== Data excerpt ==

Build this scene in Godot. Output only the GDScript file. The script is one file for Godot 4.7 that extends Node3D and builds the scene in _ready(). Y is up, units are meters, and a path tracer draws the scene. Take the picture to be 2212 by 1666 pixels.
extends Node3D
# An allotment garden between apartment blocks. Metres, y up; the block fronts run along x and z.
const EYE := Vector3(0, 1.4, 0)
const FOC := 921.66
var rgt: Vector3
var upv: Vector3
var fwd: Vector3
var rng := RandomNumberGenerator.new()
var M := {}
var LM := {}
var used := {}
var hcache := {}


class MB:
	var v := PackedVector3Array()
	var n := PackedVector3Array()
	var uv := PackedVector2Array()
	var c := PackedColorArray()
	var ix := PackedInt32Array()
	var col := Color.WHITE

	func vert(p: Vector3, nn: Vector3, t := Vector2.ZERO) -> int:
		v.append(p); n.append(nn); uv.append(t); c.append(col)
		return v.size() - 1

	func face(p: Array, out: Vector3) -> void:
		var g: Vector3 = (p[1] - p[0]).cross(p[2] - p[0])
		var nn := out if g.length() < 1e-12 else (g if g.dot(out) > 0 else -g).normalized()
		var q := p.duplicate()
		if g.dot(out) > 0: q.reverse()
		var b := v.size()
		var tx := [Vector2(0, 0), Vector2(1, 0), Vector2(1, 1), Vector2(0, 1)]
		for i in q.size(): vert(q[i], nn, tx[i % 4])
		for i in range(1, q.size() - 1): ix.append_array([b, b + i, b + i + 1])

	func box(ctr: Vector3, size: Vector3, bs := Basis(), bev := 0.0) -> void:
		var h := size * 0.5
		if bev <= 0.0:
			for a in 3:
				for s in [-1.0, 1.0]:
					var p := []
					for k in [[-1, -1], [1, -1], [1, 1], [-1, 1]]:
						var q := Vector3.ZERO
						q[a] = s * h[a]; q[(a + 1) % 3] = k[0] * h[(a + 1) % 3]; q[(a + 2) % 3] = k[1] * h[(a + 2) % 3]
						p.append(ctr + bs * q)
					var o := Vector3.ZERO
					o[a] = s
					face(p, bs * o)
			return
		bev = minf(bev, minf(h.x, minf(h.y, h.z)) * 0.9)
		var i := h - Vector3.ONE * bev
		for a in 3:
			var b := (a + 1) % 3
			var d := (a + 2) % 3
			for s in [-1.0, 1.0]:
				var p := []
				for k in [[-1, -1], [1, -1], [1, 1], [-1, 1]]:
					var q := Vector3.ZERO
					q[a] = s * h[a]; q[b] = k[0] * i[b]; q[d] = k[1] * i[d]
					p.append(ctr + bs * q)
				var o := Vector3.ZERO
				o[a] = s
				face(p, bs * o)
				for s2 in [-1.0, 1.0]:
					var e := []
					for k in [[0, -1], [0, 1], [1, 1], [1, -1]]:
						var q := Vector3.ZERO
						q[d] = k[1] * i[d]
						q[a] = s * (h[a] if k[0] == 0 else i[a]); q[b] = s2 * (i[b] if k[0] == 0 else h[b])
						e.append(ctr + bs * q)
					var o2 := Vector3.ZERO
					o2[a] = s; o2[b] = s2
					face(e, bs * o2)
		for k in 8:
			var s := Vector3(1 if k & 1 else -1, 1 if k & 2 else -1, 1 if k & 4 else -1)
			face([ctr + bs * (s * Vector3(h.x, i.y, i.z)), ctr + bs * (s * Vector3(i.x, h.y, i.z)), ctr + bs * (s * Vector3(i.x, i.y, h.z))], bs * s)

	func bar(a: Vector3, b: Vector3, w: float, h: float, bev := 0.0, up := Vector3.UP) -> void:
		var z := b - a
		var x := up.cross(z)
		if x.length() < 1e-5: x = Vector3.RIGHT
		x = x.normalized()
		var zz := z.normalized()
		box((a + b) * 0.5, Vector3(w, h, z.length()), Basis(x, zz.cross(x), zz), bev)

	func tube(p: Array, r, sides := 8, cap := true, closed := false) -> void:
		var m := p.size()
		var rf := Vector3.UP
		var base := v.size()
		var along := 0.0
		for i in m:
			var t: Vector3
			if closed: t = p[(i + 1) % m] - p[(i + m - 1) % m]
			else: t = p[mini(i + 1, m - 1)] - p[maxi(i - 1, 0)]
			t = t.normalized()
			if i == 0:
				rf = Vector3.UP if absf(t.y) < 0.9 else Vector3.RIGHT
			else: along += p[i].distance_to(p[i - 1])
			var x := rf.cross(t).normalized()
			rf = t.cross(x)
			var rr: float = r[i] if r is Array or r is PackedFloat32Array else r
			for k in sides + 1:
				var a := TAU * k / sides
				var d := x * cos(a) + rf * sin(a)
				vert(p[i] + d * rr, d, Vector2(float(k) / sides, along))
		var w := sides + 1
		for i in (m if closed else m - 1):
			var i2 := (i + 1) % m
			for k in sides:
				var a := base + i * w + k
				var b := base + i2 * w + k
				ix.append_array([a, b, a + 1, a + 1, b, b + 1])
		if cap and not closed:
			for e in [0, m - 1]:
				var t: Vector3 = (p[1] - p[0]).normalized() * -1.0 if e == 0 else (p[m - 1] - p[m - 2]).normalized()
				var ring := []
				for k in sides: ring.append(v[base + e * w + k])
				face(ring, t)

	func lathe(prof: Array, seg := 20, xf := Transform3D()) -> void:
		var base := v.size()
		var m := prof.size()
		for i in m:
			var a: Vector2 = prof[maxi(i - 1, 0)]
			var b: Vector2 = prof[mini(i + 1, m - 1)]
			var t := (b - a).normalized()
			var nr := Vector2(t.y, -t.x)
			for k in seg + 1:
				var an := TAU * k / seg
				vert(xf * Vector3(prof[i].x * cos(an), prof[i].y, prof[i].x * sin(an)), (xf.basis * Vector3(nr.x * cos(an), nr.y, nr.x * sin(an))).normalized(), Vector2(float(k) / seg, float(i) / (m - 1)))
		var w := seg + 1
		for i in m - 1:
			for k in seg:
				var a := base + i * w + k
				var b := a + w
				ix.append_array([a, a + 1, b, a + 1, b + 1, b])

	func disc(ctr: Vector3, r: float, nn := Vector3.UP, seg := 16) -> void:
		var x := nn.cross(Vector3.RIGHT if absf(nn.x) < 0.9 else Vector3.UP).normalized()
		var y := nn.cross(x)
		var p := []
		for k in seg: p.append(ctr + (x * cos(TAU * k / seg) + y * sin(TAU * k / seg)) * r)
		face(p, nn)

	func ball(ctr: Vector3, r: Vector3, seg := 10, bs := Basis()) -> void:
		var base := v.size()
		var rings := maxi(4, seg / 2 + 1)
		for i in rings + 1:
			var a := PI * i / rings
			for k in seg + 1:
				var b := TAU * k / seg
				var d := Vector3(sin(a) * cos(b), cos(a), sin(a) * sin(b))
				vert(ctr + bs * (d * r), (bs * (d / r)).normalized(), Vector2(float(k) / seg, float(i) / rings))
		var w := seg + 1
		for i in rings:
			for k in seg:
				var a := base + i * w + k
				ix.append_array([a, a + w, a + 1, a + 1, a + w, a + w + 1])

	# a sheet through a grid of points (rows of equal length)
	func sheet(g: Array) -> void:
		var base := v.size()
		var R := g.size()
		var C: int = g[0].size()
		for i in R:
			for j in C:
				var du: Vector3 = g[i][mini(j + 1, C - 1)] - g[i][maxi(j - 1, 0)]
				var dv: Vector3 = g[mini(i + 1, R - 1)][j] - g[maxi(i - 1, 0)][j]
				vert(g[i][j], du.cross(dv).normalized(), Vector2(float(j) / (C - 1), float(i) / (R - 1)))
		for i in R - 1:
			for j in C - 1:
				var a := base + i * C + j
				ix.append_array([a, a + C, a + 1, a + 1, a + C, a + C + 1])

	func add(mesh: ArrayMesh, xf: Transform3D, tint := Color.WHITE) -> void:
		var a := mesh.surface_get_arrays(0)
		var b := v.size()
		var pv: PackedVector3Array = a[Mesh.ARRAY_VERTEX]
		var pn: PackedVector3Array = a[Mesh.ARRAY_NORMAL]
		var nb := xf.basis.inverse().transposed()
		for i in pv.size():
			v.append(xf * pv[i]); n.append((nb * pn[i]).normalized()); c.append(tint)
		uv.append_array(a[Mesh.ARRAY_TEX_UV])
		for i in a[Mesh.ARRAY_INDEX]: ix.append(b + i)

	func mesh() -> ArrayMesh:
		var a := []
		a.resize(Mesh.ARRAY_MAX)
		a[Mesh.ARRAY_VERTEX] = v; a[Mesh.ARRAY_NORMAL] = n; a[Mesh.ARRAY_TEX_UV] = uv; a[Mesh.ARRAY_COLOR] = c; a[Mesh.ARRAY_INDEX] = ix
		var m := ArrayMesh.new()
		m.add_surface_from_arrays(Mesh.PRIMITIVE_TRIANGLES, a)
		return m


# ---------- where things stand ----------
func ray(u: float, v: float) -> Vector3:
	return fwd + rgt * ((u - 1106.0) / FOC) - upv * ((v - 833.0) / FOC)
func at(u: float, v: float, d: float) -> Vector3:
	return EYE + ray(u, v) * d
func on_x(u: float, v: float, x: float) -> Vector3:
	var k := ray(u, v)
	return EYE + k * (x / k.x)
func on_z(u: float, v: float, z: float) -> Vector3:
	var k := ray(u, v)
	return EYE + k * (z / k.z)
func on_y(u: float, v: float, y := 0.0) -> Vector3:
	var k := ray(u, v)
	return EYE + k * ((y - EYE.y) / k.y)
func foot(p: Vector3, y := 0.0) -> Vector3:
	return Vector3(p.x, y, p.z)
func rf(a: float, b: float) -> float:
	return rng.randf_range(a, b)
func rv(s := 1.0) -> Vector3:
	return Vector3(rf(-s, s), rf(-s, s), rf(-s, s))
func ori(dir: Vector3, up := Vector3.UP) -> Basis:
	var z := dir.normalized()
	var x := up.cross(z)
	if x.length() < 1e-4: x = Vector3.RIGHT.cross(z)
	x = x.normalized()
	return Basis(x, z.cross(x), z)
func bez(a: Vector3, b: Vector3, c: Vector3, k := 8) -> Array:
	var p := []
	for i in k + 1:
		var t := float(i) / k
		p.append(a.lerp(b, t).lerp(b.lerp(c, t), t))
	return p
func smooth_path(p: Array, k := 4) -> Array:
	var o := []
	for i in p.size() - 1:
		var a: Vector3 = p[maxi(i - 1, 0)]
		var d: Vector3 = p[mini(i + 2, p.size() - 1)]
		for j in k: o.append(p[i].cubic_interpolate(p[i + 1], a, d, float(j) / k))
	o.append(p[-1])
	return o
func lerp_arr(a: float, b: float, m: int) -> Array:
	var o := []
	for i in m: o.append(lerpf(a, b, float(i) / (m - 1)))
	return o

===

> _What the task asks_
Report how many lines of the listing hold the string "extends", giving only the number.

> _Answer for the task_
2